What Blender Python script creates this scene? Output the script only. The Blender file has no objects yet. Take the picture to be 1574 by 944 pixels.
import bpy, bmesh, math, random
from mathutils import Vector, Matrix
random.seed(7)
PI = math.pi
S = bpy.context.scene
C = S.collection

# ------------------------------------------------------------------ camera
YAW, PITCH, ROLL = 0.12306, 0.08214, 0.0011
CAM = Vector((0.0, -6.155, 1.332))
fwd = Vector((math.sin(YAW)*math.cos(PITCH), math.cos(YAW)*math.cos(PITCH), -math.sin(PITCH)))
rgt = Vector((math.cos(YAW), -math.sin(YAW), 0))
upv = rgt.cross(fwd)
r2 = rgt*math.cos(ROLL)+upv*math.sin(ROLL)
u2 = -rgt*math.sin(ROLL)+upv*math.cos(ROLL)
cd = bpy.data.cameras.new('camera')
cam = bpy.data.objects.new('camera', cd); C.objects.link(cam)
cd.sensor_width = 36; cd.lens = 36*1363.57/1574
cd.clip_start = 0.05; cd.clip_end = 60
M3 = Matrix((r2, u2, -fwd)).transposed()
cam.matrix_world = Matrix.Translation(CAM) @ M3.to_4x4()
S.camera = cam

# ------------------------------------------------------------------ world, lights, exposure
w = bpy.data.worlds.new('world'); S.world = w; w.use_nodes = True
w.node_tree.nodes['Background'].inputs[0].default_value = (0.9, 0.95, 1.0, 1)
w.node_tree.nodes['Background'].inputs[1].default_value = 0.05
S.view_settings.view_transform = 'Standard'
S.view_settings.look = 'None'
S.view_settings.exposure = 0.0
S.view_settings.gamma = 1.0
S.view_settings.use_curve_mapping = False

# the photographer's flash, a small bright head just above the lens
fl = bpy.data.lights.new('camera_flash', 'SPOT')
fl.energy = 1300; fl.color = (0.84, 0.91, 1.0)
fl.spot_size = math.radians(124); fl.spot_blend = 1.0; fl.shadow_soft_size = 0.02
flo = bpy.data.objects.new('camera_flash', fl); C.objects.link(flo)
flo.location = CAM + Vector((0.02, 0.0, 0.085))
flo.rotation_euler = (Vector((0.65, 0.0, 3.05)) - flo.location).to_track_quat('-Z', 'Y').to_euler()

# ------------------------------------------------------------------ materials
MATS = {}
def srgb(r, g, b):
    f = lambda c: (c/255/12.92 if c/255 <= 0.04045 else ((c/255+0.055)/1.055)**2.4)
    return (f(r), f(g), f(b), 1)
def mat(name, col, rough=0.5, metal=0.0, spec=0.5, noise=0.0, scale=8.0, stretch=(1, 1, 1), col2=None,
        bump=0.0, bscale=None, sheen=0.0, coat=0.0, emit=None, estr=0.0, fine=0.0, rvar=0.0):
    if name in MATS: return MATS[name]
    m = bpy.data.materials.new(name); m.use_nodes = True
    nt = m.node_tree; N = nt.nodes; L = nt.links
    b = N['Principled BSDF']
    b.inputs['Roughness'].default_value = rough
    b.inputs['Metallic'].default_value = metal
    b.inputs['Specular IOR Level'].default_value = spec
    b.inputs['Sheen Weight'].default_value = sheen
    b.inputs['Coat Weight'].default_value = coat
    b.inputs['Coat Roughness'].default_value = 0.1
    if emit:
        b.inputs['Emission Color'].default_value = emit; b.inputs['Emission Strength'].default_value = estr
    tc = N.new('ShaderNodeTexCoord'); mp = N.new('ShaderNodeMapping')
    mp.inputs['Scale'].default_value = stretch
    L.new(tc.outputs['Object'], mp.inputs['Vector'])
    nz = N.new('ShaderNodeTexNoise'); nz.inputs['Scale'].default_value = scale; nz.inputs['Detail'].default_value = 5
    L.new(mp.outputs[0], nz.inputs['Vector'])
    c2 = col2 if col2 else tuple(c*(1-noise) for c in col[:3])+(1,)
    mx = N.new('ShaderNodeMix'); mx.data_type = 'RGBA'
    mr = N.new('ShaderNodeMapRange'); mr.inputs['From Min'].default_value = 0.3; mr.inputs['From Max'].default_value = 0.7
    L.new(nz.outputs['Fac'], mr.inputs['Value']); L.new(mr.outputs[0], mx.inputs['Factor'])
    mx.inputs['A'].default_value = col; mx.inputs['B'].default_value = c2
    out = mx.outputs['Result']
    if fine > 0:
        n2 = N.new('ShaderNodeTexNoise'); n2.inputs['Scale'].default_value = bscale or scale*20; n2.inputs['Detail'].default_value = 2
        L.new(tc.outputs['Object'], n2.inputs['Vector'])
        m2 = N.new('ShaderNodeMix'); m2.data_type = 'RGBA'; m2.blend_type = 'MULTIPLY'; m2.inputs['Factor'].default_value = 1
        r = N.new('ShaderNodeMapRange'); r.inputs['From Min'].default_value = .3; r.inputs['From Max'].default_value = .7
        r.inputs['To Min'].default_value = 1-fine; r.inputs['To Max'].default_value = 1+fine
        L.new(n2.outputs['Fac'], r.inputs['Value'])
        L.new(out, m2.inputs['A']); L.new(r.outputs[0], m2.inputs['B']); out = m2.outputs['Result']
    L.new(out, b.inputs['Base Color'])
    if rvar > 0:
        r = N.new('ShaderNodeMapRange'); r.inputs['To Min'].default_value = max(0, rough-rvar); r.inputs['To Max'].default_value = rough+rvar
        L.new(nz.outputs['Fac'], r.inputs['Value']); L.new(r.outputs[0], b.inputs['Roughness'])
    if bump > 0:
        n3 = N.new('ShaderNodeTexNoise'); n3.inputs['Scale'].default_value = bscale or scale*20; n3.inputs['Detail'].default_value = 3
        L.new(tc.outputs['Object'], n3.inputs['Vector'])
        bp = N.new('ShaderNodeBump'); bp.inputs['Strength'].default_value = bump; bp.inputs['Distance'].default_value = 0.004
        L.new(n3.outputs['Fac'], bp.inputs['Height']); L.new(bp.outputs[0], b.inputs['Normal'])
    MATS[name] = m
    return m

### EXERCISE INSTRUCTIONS
Give the number of lines in the listing above that contain "objects", and nothing else.

### WRITTEN RESPONSE
3